Finished editing through chapter 19 last night, and I am eagerly awaiting the last five chapters from my editor. I hope that the parts I left unedited survive the second round. As I explained, I didn’t change everything suggested, but that’s not the problem, as Ti made it clear her edits were optional suggestions. It’s when I get to the senior editing stage is when the real test of staying power is going to happen.
I don’t write in an unusually unorthodox way or anything like that, but some parts might be open to critique. And if the senior people opt for it to be changed, then I suppose I’ll have to do it. That is if I want THE VASE published and I do.

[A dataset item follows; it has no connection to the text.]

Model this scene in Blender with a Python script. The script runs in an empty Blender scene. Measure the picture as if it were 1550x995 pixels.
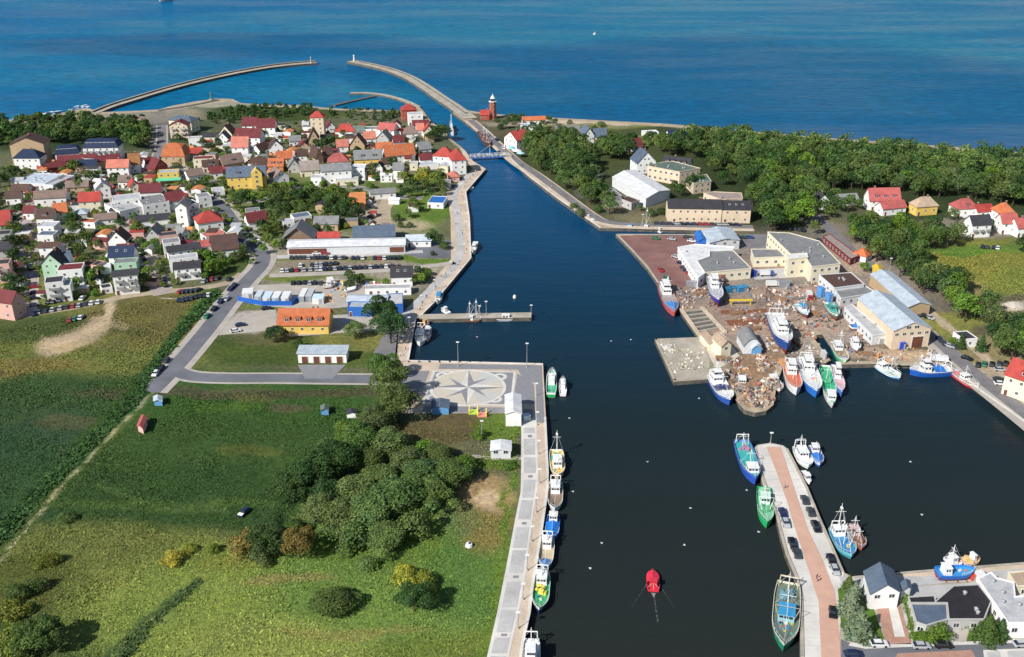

Mostly I’m thinking about the very first paragraph. I make it known right away that the weather is unusually hot, and I use a few different ways to convey that. Now I’ve said before you don’t what to zonk the reader over the head with a description, but Ti noted right off that I used perhaps too many references to the overwhelming heat.
But right now I want it that way. I want the reader to be zonked over the head with that heat, just as the characters in the story are zonked over their heads with the heat, and I think it works.
So as the author, I would like it to stay. But if I had a large following like, say, Nathan Bransford, (over 5,000, wow) I might even go ahead and post that first paragraph and have a vote on whether to keep it or change it. I might do it anyway.